Nicole Borvo Cohen-Seat : Le contrôle de l’exploitation du croisement de ces données est tout à fait insuffisant. On sait ce qu’il en est par exemple du STIC : un accroissement permanent des données et leur non rectification ou effacement.

La CNIL elle-même a eu l’occasion de souligner, à propos précisément des informations détenues par les administrations (rapport 2001), les difficultés pour « garantir la confidentialité des informations si elles deviennent accessibles à un très grand nombre d’utilisateurs » ou pour « éviter des détournements de finalité lorsque des informations collectées pour des fins différentes se voient rassemblées dans une base commune ».

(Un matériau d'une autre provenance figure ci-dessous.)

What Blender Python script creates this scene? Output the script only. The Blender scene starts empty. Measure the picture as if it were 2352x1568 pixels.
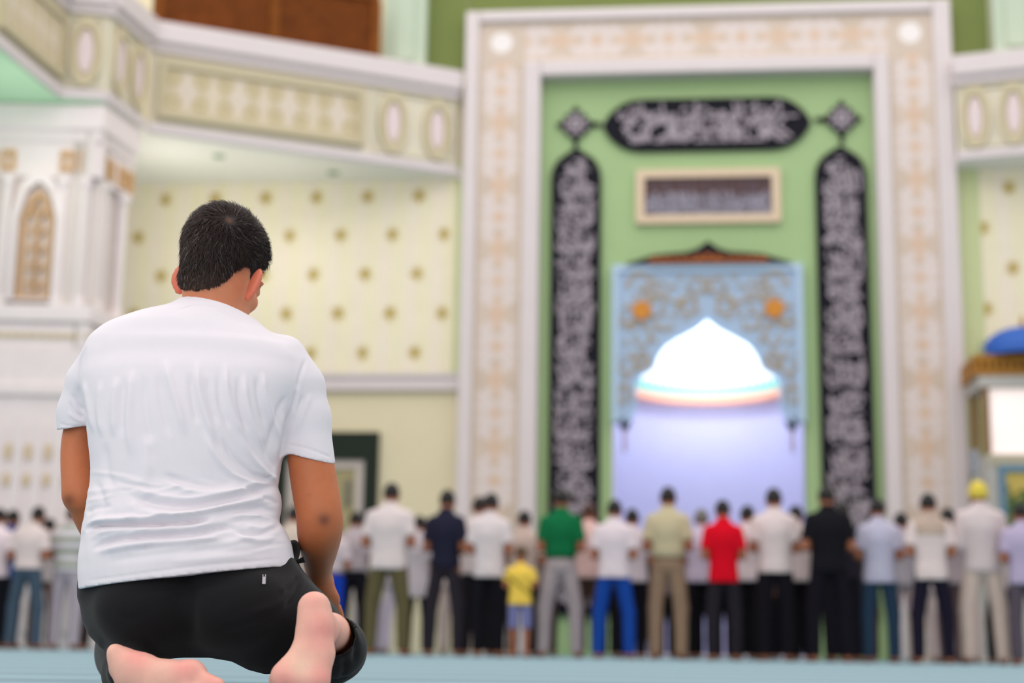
import bpy, math, random
import numpy as np
from mathutils import Vector, Matrix, Euler

# ------------------------------------------------------------------ camera, world, lights, exposure
sc = bpy.context.scene
COL = sc.collection
FPX = 3600.0                       # focal length in pixels of a 2352 x 1568 frame
CAM = np.array([0.0, 0.0, 0.09])
PITCH = math.atan(704.0 / FPX)
ROLL = 0.0153
cam_data = bpy.data.cameras.new('camera')
cam_data.sensor_fit = 'HORIZONTAL'
cam_data.sensor_width = 36.0
cam_data.lens = 36.0 * FPX / 2352.0
cam_data.clip_end = 200
cam_data.dof.use_dof = True
cam_data.dof.focus_distance = 2.95
cam_data.dof.aperture_fstop = 2.35
cam = bpy.data.objects.new('camera', cam_data)
COL.objects.link(cam)
ROT = Matrix.Rotation(math.pi / 2 + PITCH, 4, 'X') @ Matrix.Rotation(ROLL, 4, 'Z')
cam.matrix_world = Matrix.Translation(Vector(CAM)) @ ROT
sc.camera = cam
RM = np.array(ROT.to_3x3())

world = bpy.data.worlds.new('world')
sc.world = world
world.use_nodes = True
wbg = world.node_tree.nodes['Background']
wbg.inputs[0].default_value = (1.0, 0.975, 0.975, 1)
wbg.inputs[1].default_value = 0.72

def area(name, loc, rot, sx, sy, power, color=(1, 1, 1)):
    l = bpy.data.lights.new(name, 'AREA')
    l.shape = 'RECTANGLE'
    l.size, l.size_y, l.energy, l.color = sx, sy, power, color
    o = bpy.data.objects.new(name, l)
    o.location = loc
    o.rotation_euler = rot
    COL.objects.link(o)
    return o

area('skylight', (0, 12, 14.5), (0, 0, 0), 26, 20, 2400, (1, 0.97, 0.955))
area('gallery_window_light', (-9, -3, 8), (math.radians(60), 0, math.radians(-50)), 8, 6, 300, (1, 0.985, 0.96))

area('rear_fill_light', (0, -14, 5), (math.radians(90), 0, 0), 18, 8, 900, (1, 0.97, 0.97))  # added fill light far behind the camera, lifts the man's back

sc.view_settings.view_transform = 'Standard'
sc.view_settings.look = 'None'
sc.view_settings.gamma = 1
sc.view_settings.exposure = 0.0
sc.cycles.use_denoising = True
sc.cycles.max_bounces = 6

# ------------------------------------------------------------------ pixel -> world helpers (for measuring where things stand)
def ray(px, py):
    d = np.array([(px - 1176.0) / FPX, -(py - 784.0) / FPX, -1.0])
    return RM @ d
def atY(px, py, Y):
    r = ray(px, py)
    return CAM + r * ((Y - CAM[1]) / r[1])
def atZ(px, py, z):
    r = ray(px, py)
    return CAM + r * ((z - CAM[2]) / r[2])
def to_px(v):
    q = (np.asarray(v) - CAM) @ RM
    return 1176.0 - q[..., 0] / q[..., 2] * FPX, 784.0 + q[..., 1] / q[..., 2] * FPX
YAW = math.radians(6.0)
WU = np.array([math.cos(YAW), -math.sin(YAW), 0.0])     # along the far wall, to the right
WN = np.array([-math.sin(YAW), -math.cos(YAW), 0.0])    # out of the far wall, into the hall
WO = atY(1626, 1495, 21.7); WO[2] = 0.0
def W(px, py, o=0.0):
    r = ray(px, py)
    t = ((WO + WN * o - CAM) @ WN) / (r @ WN)
    p = CAM + r * t
    return float((p - WO) @ WU), float(p[2])
def wall_pt(u, z, o=0.0):
    return WO + WU * u + WN * o + np.array([0, 0, z])

# ------------------------------------------------------------------ materials
def lin(c):
    c = c / 255.0
    return c / 12.92 if c <= 0.04045 else ((c + 0.055) / 1.055) ** 2.4
def rgb(r, g, b):
    return (lin(r), lin(g), lin(b))
MATS = {}
def mat(name, col, rough=0.7, var=0.06, scale=18.0, bump=0.0, bscale=200.0, metallic=0.0, sheen=0.0, attr=False, sub=0.0, emit=0.0, spec=0.3):
    if name in MATS:
        return MATS[name]
    m = bpy.data.materials.new(name)
    m.use_nodes = True
    nt = m.node_tree
    b = nt.nodes['Principled BSDF']
    b.inputs['Roughness'].default_value = rough
    b.inputs['Metallic'].default_value = metallic
    b.inputs['Specular IOR Level'].default_value = spec
    if sheen:
        b.inputs['Sheen Weight'].default_value = sheen
    if sub:
        b.inputs['Subsurface Weight'].default_value = sub
        b.inputs['Subsurface Radius'].default_value = (0.012, 0.005, 0.003)
        b.inputs['Subsurface Scale'].default_value = 1.0
    tc = nt.nodes.new('ShaderNodeTexCoord')
    nz = nt.nodes.new('ShaderNodeTexNoise')
    nz.inputs['Scale'].default_value = scale
    nz.inputs['Detail'].default_value = 3
    nt.links.new(tc.outputs['Object'], nz.inputs['Vector'])
    mx = nt.nodes.new('ShaderNodeMix')
    mx.data_type = 'RGBA'
    mx.blend_type = 'MULTIPLY'
    mx.inputs[0].default_value = 1.0
    rp = nt.nodes.new('ShaderNodeMapRange')
    rp.inputs['From Min'].default_value = 0.3
    rp.inputs['From Max'].default_value = 0.7
    rp.inputs['To Min'].default_value = 1.0 - var
    rp.inputs['To Max'].default_value = 1.0
    nt.links.new(nz.outputs['Fac'], rp.inputs['Value'])
    if attr:
        at = nt.nodes.new('ShaderNodeAttribute')
        at.attribute_name = 'tint'
        nt.links.new(at.outputs['Color'], mx.inputs[6])
    else:
        mx.inputs[6].default_value = (*col, 1)
    nt.links.new(rp.outputs['Result'], mx.inputs[7])
    nt.links.new(mx.outputs[2], b.inputs['Base Color'])
    if emit:
        nt.links.new(mx.outputs[2], b.inputs['Emission Color'])
        b.inputs['Emission Strength'].default_value = emit
    if bump:
        n2 = nt.nodes.new('ShaderNodeTexNoise')
        n2.inputs['Scale'].default_value = bscale
        n2.inputs['Detail'].default_value = 2
        nt.links.new(tc.outputs['Object'], n2.inputs['Vector'])
        bp = nt.nodes.new('ShaderNodeBump')
        bp.inputs['Strength'].default_value = bump
        bp.inputs['Distance'].default_value = 0.002
        nt.links.new(n2.outputs['Fac'], bp.inputs['Height'])
        nt.links.new(bp.outputs['Normal'], b.inputs['Normal'])
    MATS[name] = m
    return m
def col_mat(prefix, c, **k):
    return mat('%s_%02x%02x%02x' % ((prefix,) + tuple(c)), rgb(*c), **k)

# ------------------------------------------------------------------ mesh building
class MB:
    def __init__(s):
        s.v, s.f = [], []
    def add(s, vs, fs):
        b = len(s.v)
        s.v += [tuple(float(c) for c in p) for p in vs]
        s.f += [tuple(b + i for i in f) for f in fs]
        return s
    def box(s, x0, x1, y0, y1, z0, z1):
        return s.add([(x, y, z) for z in (z0, z1) for y in (y0, y1) for x in (x0, x1)],
                     [(0, 2, 3, 1), (4, 5, 7, 6), (0, 1, 5, 4), (2, 6, 7, 3), (0, 4, 6, 2), (1, 3, 7, 5)])
    def prism(s, poly, y0, y1):                      # polygon in x,z extruded along y
        n = len(poly)
        vs = [(x, y0, z) for x, z in poly] + [(x, y1, z) for x, z in poly]
        fs = [tuple(range(n)), tuple(range(2 * n - 1, n - 1, -1))]
        fs += [(i, n + i, n + (i + 1) % n, (i + 1) % n) for i in range(n)]
        return s.add(vs, fs)
    def ring(s, outer, inner, y0, y1):               # closed band between two equal-length outlines
        n = len(outer)
        vs = [(x, y, z) for y in (y0, y1) for P in (outer, inner) for x, z in P]
        O0, I0, O1, I1 = 0, n, 2 * n, 3 * n
        fs = []
        for i in range(n):
            j = (i + 1) % n
            fs += [(O0 + i, O0 + j, I0 + j, I0 + i), (O1 + j, O1 + i, I1 + i, I1 + j),
                   (O0 + j, O0 + i, O1 + i, O1 + j), (I0 + i, I0 + j, I1 + j, I1 + i)]
        return s.add(vs, fs)
    def revolve(s, prof, cx, cy, a0=0.0, a1=2 * math.pi, n=32):
        full = abs(a1 - a0 - 2 * math.pi) < 1e-6
        k = n if full else n + 1
        vs = []
        for i in range(k):
            a = a0 + (a1 - a0) * i / n
            vs += [(cx + r * math.cos(a), cy + r * math.sin(a), z) for r, z in prof]
        m = len(prof)
        fs = []
        for i in range(n):
            j = (i + 1) % k
            for q in range(m - 1):
                fs.append((i * m + q, j * m + q, j * m + q + 1, i * m + q + 1))
        return s.add(vs, fs)
    def tube(s, pts, rad, n=8):
        pts = [np.array(p, float) for p in pts]
        rad = rad if isinstance(rad, (list, tuple)) else [rad] * len(pts)
        vs, fs = [], []
        for i, p in enumerate(pts):
            t = pts[min(i + 1, len(pts) - 1)] - pts[max(i - 1, 0)]
            t = t / (np.linalg.norm(t) + 1e-9)
            a = np.cross(t, (0.31, 0.17, 0.93)); a /= np.linalg.norm(a) + 1e-9
            b = np.cross(t, a)
            vs += [p + rad[i] * (math.cos(q * 2 * math.pi / n) * a + math.sin(q * 2 * math.pi / n) * b) for q in range(n)]
        for i in range(len(pts) - 1):
            for q in range(n):
                w = (q + 1) % n
                fs.append((i * n + q, i * n + w, (i + 1) * n + w, (i + 1) * n + q))
        fs.append(tuple(range(n - 1, -1, -1)))
        fs.append(tuple((len(pts) - 1) * n + q for q in range(n)))
        return s.add(vs, fs)
    def stroke(s, pts, wid, y0, y1):                 # flat pen stroke in x,z with thickness y0..y1
        P = [np.array(p, float) for p in pts]
        n = len(P)
        L, R = [], []
        for i in range(n):
            t = P[min(i + 1, n - 1)] - P[max(i - 1, 0)]
            t = t / (np.linalg.norm(t) + 1e-9)
            nn = np.array([-t[1], t[0]])
            w = wid[i] if isinstance(wid, (list, tuple)) else wid
            L.append(P[i] + nn * w / 2); R.append(P[i] - nn * w / 2)
        vs = [(p[0], y, p[1]) for y in (y0, y1) for S in (L, R) for p in S]
        fs = []
        for i in range(n - 1):
            fs += [(i, i + 1, n + i + 1, n + i), (2 * n + i, 3 * n + i, 3 * n + i + 1, 2 * n + i + 1),
                   (i, 2 * n + i, 2 * n + i + 1, i + 1), (n + i, n + i + 1, 3 * n + i + 1, 3 * n + i)]
        return s.add(vs, fs)
    def xform(s, M):
        s.v = [tuple(M @ Vector(p)) for p in s.v]
        return s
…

Rappelons que les élus (les maires), les professionnels de l’action sociale, de la santé, de l’éducation se voient déjà imposer des obligations de délation par certains textes de loi.

En outre, quelle garantie avons-nous que ces données ne franchiront pas le périmètre administratif ou les frontières du pays ?

TC : Est-ce qu’on peut, selon-vous, faire un rapprochement entre cet article du projet de loi et le projet SAFARI* qui a suscité une vive réaction populaire et débouché sur la création de la loi informatique et liberté en 1978 ?

Nicole Borvo Cohen-Seat : Effectivement, il est possible de faire un rapprochement entre les dispositions prévues par cet article et le projet SAFARI, heureusement abandonné à l’époque devant l’indignation qu’il avait suscité.

 * À l’étude en 1974, le projet SAFARI (Système Automatisé pour les Fichiers Administratifs et le Répertoire des Individus) projetait l’interconnexion des fichiers nominatifs de l’administration grâce au Numéro d’Identification au Répertoire qui sert notamment de numéro de sécurité sociale.